Adjointe à l’urbanisme, Suzanne Brolly aimerait que la nouvelle version du quai Jacoutot propose « une approche familiale » sur l’éducation à l’environnement. Le lieu serait complémentaire de la Ferme Bussière au parc de Pourtalès à la Robertsau dont les activités sont « plus scolaires ». Ces ateliers pourraient dès lors bénéficier des financements de l’Eurométropole, compétente dans ce domaine.
Soulagement pour EurOasis
Du côté d’Euroasis, la nouvelle équipe accueille cet engagement financier par la Ville avec soulagement. À la rentrée, elle devrait trouver un point de chute temporaire au quartier du Heyritz à travers un partenariat avec Sikle, une entreprise strasbourgeoise qui ramasse et composte les déchets organiques de professionnels.

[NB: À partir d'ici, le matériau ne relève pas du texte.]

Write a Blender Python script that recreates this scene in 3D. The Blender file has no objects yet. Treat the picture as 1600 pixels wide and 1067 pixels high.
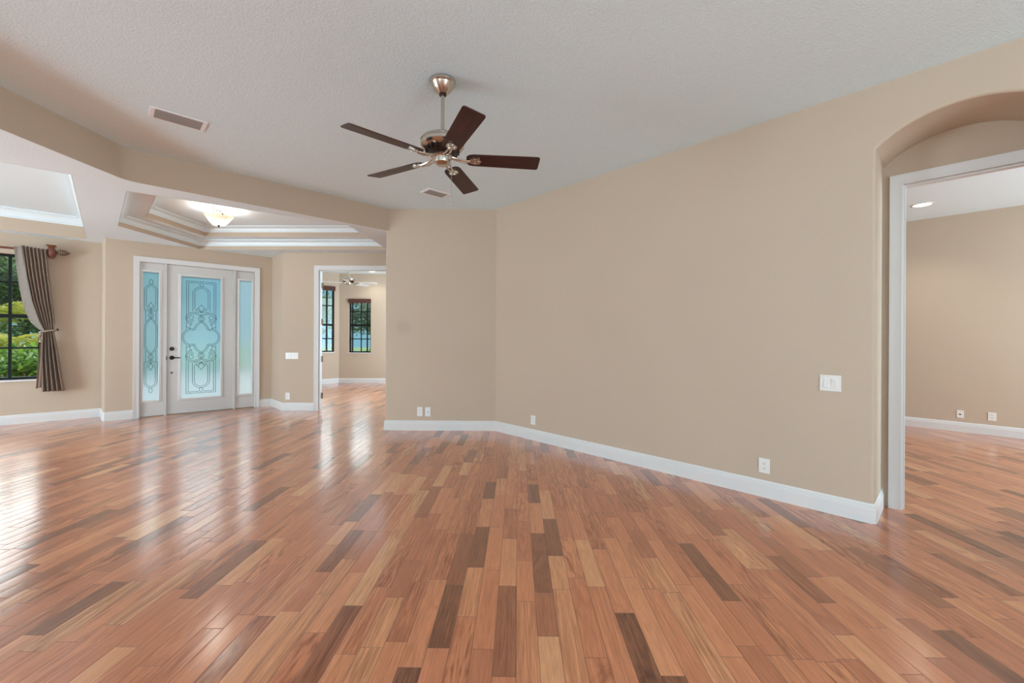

« Savoir que la Ville accompagne est un signe positif », estime Somhack Limphackdy, une des co-présidente de l’association et arrivée avec la nouvelle équipe d’EurOasis. Elle trouve le nouveau projet « tout aussi enthousiasmant » :
« La situation a montré les écueils du système actuel. Elle renforce la certitude qu’il y a un besoin d’une volonté politique pour accompagner ce changement. Tout seul, ce n’était pas possible. »
Selon la bénévole, l’association bénéficie encore « d’avances financières de personnes membres » qui datent de l’amorce du projet. Elles lui permettent d’envisager sereinement ce déménagement. Mais la structure devra ensuite se positionner sur les futures activités pédagogiques, via des conventions et en nouant de nouveaux partenariats financiers.
L’association EurOasis a désormais deux ans pour mettre au point le projet détaillé avec les autres associations environnementales de Strasbourg. De ces besoins précis dépendront les aménagements dans les maisons et la programmation des travaux, qui devraient également nécessiter deux années.
Enfin dans son communiqué en avril, l’association EurOasis disait espérer également « l’obtention d’un nouveau lieu en adéquation avec [s]es projets structurants » imaginés à l’origine. Encore un autre chantier d’envergure… où tout recommence à zéro.